In 5G Open RAN, random access (RA) signaling storms cause control-plane overload and massive RRC connection failures. Existing n-RT RIC-based detection methods suffer from non-deterministic latency (tens to hundreds of milliseconds) inherent to general-purpose processors, failing to meet microsecond-level response requirements. Method: We propose the first lightweight Random Forest classifier deployed directly on the P4-programmable data plane, enabling deterministic, microsecond-scale ML inference—specifically, a fixed 3.4 μs per flow—on Barefoot Tofino switching ASICs. By tightly integrating line-rate flow classification with in-line ML-based detection, the system identifies and filters malicious RRC requests in real time within the data plane. Contribution/Results: Our approach achieves 94.2% detection accuracy, significantly enhancing QoS assurance while breaking the latency bottleneck of conventional RIC architectures. It offers high scalability and practical deployability in production Open RAN environments.

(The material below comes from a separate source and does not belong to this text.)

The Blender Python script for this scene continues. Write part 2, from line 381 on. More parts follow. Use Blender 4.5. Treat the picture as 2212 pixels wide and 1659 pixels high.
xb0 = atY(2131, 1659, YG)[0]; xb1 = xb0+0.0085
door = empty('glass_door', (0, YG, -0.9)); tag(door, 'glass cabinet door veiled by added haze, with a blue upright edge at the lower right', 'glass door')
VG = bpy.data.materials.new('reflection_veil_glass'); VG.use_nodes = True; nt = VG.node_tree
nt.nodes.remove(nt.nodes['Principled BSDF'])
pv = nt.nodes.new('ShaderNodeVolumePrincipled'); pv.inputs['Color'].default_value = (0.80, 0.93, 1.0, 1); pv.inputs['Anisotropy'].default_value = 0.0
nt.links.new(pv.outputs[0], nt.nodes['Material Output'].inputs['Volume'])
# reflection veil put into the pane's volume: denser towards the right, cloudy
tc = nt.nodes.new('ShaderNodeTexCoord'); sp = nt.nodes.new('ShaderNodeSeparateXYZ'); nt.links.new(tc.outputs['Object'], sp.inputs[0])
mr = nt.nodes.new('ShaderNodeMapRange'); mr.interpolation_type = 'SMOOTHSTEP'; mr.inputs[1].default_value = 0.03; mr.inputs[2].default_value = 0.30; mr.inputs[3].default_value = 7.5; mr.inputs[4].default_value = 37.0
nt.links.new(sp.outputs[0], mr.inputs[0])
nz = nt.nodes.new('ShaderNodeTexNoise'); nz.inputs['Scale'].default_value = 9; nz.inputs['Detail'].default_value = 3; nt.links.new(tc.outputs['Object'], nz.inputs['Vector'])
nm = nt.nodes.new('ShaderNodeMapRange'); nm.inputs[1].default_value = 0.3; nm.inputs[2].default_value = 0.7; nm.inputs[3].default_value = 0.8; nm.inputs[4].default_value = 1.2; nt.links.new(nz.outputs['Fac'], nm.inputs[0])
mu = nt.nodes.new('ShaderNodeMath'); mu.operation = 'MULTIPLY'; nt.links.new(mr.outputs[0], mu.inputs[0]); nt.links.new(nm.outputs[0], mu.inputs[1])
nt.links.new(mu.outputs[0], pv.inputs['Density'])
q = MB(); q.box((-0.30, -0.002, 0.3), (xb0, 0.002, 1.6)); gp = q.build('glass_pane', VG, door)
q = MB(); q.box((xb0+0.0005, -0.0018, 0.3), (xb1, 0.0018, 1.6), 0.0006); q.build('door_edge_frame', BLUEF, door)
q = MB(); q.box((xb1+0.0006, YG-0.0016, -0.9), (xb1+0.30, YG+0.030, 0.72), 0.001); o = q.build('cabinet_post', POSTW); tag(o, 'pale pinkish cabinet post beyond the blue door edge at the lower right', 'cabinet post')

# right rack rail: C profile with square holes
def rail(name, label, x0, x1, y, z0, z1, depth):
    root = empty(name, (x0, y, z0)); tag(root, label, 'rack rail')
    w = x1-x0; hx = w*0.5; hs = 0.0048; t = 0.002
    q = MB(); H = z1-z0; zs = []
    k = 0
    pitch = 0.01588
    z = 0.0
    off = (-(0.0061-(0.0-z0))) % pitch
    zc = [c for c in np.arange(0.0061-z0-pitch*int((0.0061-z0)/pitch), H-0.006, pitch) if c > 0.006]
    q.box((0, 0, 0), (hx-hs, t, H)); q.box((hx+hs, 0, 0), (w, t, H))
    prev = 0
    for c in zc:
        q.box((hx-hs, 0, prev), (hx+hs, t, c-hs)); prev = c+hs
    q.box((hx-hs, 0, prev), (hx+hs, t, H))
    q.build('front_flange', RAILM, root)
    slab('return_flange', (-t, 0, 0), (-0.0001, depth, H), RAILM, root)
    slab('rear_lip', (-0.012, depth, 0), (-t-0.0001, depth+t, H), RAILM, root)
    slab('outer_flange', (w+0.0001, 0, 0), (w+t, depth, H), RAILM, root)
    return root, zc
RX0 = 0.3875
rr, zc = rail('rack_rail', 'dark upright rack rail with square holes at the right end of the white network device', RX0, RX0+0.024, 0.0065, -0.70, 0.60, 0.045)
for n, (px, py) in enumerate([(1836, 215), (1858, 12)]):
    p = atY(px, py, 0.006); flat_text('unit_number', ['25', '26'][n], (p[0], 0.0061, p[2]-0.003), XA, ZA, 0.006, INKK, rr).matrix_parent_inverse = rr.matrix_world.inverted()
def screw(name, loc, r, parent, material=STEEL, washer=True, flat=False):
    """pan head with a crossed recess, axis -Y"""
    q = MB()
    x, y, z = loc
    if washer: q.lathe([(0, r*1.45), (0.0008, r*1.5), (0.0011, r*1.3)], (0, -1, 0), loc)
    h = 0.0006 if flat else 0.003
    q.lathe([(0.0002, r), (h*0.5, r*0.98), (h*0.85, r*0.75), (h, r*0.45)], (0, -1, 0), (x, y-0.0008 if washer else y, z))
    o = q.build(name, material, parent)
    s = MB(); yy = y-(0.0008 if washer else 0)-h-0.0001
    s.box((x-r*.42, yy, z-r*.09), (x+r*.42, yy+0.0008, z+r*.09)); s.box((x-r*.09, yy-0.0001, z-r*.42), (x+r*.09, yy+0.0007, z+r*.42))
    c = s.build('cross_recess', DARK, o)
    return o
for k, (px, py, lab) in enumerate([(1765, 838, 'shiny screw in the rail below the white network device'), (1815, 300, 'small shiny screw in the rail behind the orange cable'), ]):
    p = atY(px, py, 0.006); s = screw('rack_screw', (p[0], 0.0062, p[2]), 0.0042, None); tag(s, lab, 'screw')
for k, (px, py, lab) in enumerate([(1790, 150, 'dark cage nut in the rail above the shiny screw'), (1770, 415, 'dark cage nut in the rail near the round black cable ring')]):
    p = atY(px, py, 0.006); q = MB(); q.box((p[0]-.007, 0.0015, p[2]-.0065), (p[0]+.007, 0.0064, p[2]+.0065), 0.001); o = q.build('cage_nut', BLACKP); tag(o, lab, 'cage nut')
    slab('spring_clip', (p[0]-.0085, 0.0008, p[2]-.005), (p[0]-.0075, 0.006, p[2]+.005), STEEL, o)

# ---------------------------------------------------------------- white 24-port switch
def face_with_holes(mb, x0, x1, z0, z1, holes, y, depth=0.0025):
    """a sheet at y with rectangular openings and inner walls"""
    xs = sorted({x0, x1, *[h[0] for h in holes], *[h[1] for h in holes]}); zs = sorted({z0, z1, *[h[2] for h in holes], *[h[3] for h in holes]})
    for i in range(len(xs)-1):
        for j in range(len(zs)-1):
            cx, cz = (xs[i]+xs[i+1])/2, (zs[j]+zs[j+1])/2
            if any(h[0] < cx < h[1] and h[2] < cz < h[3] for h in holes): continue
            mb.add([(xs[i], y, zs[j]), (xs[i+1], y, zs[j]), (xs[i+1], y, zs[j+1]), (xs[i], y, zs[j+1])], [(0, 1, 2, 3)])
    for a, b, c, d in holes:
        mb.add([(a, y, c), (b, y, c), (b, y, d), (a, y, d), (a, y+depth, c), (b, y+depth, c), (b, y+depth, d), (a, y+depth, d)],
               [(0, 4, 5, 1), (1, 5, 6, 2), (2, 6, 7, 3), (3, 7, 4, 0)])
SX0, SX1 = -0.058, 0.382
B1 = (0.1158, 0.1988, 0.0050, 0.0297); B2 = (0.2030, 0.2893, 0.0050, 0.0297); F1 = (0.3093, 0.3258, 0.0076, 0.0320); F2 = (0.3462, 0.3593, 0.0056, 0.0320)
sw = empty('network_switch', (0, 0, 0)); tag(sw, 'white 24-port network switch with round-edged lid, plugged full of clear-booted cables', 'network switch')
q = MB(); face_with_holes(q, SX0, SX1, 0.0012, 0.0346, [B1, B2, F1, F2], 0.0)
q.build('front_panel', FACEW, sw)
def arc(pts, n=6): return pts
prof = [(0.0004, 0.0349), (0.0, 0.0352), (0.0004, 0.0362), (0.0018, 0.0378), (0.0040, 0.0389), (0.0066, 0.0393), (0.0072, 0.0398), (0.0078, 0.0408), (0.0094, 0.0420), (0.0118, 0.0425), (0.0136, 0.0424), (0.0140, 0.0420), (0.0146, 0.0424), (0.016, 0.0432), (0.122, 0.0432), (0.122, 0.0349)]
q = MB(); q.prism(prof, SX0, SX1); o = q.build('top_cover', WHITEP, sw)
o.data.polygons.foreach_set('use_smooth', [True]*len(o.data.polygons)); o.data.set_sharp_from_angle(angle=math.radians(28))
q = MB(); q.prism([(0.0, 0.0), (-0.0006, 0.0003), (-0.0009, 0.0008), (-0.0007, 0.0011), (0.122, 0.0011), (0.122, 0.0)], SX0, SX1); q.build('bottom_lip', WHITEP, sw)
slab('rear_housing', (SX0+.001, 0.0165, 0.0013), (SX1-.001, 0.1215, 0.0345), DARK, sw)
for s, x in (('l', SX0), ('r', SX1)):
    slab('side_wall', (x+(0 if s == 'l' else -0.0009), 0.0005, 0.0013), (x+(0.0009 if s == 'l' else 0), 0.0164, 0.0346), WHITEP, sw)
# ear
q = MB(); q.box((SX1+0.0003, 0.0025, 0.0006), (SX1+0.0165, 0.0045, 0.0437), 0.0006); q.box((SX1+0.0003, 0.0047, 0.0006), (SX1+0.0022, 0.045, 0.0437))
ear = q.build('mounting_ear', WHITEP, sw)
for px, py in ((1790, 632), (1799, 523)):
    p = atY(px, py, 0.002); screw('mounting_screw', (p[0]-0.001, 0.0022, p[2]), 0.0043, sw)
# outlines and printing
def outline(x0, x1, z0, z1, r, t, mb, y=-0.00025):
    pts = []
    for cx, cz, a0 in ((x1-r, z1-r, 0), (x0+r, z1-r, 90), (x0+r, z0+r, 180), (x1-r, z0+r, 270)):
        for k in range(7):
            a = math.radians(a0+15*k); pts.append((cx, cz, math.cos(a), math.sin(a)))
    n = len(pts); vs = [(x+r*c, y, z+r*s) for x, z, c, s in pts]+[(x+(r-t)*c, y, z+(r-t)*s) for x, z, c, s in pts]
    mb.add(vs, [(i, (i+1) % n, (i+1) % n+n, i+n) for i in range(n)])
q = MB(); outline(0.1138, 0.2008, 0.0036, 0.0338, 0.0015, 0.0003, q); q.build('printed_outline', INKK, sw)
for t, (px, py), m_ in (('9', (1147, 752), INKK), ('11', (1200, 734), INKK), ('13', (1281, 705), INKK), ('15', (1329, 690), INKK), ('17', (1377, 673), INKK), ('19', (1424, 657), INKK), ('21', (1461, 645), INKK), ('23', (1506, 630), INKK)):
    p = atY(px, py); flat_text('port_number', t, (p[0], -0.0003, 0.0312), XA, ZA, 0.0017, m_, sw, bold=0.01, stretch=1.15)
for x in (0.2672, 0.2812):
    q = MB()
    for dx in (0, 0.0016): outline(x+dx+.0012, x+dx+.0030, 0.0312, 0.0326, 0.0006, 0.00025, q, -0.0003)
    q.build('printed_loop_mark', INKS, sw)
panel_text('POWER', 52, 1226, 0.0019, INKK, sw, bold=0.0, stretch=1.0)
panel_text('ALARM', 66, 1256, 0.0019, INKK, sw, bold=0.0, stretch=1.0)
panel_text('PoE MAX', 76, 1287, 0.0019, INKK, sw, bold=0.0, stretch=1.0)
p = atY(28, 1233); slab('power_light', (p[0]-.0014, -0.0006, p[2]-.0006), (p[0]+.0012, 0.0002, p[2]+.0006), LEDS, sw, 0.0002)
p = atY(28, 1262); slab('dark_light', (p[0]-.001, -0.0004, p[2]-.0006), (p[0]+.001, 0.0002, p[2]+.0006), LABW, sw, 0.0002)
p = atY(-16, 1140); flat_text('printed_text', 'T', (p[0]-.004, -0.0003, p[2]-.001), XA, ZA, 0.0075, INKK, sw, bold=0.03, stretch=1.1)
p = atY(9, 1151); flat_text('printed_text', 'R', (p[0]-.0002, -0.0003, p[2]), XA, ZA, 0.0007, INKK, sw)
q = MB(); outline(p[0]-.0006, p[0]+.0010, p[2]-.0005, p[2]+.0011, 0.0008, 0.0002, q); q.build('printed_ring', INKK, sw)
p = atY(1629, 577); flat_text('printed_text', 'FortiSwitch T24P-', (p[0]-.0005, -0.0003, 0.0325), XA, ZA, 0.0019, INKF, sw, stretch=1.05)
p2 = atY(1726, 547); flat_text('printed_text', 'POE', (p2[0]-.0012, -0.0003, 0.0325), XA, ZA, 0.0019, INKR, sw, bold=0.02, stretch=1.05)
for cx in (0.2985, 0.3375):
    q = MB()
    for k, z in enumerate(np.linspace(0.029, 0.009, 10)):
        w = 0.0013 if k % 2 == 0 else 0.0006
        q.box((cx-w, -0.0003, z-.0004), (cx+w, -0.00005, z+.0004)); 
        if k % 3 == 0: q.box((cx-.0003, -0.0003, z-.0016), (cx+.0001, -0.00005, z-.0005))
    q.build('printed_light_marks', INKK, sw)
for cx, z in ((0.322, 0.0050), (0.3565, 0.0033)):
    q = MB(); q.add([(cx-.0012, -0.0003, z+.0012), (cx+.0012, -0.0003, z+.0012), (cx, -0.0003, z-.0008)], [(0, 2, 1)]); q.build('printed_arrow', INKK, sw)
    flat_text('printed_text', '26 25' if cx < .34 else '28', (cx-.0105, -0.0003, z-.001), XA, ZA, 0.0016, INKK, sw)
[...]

The disaggregation and virtualization of 5G Open RAN (O-RAN) introduces new vulnerabilities in the control plane that can greatly impact the quality of service (QoS) of latency-sensitive 5G applications and services. One critical issue is Random Access (RA) signaling storms where, a burst of illegitimate or misbehaving user equipments (UEs) send Radio Resource Control (RRC) connection requests that rapidly saturate a Central Unit's (CU) processing pipeline. Such storms trigger widespread connection failures within the short contention resolution window defined by 3GPP. Existing detection and mitigation approaches based on near-real-time RAN Intelligent Controller (n-RT RIC) applications cannot guarantee a timely reaction to such attacks as RIC control loops incur tens to hundreds of milliseconds of latency due to the non-deterministic nature of their general purpose processor (GPP) based architectures. This paper presents RAID, an in-network RA signaling storm detection and mitigation system that leverages P4-programmable switch ASICs to enable real-time protection from malicious attacks. RAID embeds a lightweight Random Forest (RF) classifier into a programmable Tofino switch, enabling line-rate flow classification with deterministic microsecond-scale inference delay. By performing ML-based detection directly in the data plane, RAID catches and filters malicious RA requests before they reach and overwhelm the RRC. RAID achieves above 94% detection accuracy with a fixed per-flow inference delay on the order of 3.4 microseconds, effectively meeting strict O-RAN control-plane deadlines. These improvements are sustained across multiple traffic loads, making RAID a fast and scalable solution for the detection and mitigation of signaling storms in 5G O-RAN.